This story is also about such a musician who does wonders by combining Scottish and Indian music. Her name is Archy J, hailing from Delhi and she presented a wonderful cover of the ‘Party Dance’ from Titanic. Speaking about her love for bagpipes, she says that “I have never wanted anything as bad as wanting to learn the bagpipes”.

Earlier, Archy was the lead vocalist for Rogue Saints, a rock/metal band based out of the capital and she somehow quit her well-paying job to travel all the way to Scotland just to learn her dream instrument. She says,

“I knew it would be worth it; something in me was always positive that this was going to work. I went to Scotland for 10 days, five days out of which was heavy tutoring so as to make the most of my time there. It wasn’t enough time. But whatever I learned back there is what you see in my videos and in my live acts”.

In 2012, she was performing at an up-and-coming café in Gurgaon and that was her first step towards creating her path. Her voice was intimidating and gorgeous and she could easily catch the attention of the audience.
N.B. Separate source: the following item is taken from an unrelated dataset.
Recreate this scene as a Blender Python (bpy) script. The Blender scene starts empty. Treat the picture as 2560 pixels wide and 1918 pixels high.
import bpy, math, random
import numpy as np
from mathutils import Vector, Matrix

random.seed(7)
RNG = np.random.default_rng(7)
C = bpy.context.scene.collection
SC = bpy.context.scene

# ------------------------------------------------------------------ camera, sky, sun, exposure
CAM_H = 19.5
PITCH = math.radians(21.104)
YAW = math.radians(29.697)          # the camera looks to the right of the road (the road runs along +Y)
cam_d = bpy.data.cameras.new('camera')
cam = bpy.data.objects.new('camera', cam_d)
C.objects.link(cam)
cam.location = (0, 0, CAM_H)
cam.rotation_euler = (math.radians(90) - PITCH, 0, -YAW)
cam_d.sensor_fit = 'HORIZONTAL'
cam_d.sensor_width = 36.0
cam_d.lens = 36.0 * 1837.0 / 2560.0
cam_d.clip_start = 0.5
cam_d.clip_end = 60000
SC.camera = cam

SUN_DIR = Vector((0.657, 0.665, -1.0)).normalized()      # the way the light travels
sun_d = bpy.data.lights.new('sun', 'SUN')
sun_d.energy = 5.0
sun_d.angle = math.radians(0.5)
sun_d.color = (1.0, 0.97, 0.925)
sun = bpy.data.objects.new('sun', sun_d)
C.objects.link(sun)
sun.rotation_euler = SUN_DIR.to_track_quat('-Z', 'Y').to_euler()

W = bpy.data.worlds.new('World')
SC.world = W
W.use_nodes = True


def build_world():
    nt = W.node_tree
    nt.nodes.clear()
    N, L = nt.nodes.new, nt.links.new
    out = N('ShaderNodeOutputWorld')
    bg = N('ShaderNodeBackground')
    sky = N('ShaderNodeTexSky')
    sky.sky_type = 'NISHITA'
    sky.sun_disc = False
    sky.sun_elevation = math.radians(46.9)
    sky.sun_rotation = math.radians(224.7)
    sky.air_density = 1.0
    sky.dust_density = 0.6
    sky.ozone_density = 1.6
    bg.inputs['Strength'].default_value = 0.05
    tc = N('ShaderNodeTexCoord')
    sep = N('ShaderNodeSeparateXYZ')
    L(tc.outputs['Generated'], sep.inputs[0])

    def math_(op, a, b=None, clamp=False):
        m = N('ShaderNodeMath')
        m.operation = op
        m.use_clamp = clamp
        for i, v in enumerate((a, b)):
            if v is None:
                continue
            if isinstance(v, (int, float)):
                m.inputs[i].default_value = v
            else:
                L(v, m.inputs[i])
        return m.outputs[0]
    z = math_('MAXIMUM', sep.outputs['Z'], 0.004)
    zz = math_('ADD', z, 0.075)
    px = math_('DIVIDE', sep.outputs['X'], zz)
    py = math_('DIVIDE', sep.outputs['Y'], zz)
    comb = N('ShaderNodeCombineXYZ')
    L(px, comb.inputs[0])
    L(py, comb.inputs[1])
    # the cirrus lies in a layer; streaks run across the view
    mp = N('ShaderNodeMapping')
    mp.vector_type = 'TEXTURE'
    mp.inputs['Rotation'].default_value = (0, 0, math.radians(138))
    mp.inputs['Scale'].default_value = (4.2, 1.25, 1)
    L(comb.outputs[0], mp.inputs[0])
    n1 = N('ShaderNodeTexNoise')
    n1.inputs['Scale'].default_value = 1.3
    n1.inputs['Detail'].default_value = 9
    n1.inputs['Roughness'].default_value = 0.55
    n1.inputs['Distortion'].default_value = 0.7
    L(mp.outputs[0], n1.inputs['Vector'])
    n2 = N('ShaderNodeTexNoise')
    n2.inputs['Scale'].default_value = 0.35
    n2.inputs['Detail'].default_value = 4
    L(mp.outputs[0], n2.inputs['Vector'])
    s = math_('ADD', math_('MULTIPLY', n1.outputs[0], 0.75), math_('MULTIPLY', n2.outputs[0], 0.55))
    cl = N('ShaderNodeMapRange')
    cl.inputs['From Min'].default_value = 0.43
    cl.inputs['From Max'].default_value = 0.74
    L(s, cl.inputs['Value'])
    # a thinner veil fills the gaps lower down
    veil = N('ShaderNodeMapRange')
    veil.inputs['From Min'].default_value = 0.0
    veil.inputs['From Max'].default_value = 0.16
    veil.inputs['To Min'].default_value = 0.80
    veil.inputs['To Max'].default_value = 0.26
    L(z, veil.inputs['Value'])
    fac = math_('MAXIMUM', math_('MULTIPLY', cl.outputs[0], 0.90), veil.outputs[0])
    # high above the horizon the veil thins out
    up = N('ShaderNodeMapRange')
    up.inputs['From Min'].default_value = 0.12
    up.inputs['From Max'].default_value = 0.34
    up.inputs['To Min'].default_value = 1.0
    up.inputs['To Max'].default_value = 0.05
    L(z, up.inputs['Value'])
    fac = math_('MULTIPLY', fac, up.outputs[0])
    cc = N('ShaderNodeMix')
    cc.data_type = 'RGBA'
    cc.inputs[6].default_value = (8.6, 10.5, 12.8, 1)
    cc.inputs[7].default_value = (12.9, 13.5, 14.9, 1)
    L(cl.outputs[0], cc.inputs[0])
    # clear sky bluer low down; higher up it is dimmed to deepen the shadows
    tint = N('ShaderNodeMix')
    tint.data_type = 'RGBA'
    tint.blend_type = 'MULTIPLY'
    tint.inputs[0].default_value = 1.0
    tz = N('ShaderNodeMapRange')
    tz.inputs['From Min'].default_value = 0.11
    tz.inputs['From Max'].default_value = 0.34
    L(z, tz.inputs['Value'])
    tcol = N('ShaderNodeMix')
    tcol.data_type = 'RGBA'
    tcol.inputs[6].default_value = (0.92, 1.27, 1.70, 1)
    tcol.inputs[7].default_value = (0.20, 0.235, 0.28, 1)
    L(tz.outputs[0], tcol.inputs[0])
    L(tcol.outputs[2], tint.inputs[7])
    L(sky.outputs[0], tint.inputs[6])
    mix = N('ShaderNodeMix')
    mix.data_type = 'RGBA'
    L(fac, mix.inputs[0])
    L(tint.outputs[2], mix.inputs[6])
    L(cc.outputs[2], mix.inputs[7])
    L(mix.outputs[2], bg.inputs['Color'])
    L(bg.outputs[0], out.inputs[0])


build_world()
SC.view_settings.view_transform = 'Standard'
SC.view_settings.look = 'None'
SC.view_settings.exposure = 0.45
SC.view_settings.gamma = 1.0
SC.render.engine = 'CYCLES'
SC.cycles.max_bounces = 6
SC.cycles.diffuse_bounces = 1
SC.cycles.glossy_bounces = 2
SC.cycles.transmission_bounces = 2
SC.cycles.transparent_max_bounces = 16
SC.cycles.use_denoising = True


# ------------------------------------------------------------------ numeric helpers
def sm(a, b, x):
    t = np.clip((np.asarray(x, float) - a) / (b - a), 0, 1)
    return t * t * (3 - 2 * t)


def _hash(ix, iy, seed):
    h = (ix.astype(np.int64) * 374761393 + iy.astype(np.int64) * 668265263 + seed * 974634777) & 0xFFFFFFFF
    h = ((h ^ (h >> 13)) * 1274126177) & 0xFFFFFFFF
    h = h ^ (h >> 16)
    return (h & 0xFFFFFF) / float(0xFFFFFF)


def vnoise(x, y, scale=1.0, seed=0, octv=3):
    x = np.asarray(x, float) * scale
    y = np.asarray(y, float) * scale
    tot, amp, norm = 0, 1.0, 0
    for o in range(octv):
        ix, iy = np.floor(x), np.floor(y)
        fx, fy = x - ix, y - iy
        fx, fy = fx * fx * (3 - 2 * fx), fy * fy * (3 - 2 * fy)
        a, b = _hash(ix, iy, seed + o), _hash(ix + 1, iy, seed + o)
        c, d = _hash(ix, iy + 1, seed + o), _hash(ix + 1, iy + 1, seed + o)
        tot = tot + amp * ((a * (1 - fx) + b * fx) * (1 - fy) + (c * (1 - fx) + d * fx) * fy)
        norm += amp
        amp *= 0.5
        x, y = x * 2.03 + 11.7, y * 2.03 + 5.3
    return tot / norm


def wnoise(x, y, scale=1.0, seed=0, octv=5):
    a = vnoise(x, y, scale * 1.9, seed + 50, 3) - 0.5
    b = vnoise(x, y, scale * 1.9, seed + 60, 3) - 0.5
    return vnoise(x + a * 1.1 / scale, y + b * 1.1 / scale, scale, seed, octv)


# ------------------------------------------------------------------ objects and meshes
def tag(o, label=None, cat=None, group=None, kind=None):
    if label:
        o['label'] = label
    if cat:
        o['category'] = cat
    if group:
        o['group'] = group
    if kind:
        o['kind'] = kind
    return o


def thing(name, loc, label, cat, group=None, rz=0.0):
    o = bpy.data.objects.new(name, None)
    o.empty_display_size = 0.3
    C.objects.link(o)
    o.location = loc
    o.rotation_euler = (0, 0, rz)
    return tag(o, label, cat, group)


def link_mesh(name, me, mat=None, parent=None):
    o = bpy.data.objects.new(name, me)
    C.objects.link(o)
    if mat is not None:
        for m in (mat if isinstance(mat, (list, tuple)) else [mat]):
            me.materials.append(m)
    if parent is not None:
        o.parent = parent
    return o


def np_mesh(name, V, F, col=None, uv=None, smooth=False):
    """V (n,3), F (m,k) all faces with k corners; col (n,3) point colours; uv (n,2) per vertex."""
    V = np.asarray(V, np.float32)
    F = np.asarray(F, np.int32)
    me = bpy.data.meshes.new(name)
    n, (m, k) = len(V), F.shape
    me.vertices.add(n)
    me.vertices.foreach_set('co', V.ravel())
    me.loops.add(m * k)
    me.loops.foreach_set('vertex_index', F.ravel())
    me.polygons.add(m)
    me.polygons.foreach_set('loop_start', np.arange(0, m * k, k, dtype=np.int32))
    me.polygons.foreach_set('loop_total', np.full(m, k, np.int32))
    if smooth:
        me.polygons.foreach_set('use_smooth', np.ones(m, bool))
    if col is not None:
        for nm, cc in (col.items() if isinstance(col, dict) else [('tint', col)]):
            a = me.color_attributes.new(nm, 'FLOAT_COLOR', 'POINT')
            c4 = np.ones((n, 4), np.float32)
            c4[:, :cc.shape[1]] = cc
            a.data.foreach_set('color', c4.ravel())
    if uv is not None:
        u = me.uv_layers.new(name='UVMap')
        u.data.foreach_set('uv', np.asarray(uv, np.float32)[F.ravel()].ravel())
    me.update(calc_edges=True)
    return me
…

Even today, one look at Archy swooning to the music of her bagpipes, in her red tartan skirt will enchant you and that is the magic within her.

She says “True, it’s a very unlikely instrument here in India. But when I came across how a Swiss folk metal band, called Eluveitie had used the bagpipes in such a different dimension, incorporating it into a completely new set up that I had never heard before, that was my ‘gotta wanna’ moment and I knew this is what I wanted to do, to be”.